When you're trying lots of things, it helps to be able to spool up your tests quickly. Tests which could, in theory, set a CPU on fire. Anything could happen. You want to be able to easily kill Frankenstein if it gets loose.

The "mother ship" (the parent program running on the host OS) can kill off the drunken, rebellious mutant babies [as should we all... see Deut 13] if they start tossing SCUD missiles inside their little sandboxes.

If a CPU semiconductor rod exceeds safe thresholds, you can automatically power down, return it to its lead-shielded cases, and cool it with heavy water. (Or something. Nuclear energy isn't really my area.)

The mother ship can just nuke it from oribit and turn the sandbox into a parking lot quicker than you can say "Format Drive C:"

Come to think of it, there are lots of mutants who should die. Don't listen to the X-Men movies. They're made by Hollywood yahoos.

Listen to our Father in heaven and kill all mutant babies like the Spartans did, and in some religions, you'll have 72 virgins in heaven.

And really, if you think about it, why should other religions have all the fun? We could obey Moses, too. What's stopping us?

Just because Arabs ride camels doesn't mean you can't ride camels.
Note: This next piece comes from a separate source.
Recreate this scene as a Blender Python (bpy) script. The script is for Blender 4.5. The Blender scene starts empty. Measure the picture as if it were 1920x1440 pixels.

And with modern technology, unattended mass-murdering of all the mutant babies is fully automatic. No bump stock needed, allowing you to confidently deploy software to all mission-critical areas such as ethnically diverse maternity wards, waiting for a signal from that final trumpet.

For Jesus.



Disclaimer: I'm not a lawyer. Mass murdering mutant babies and other activities may be prohibited in some jurisdictions, so consult your criminal attorney for legal advice. Don't try this at home. Use at your own risk.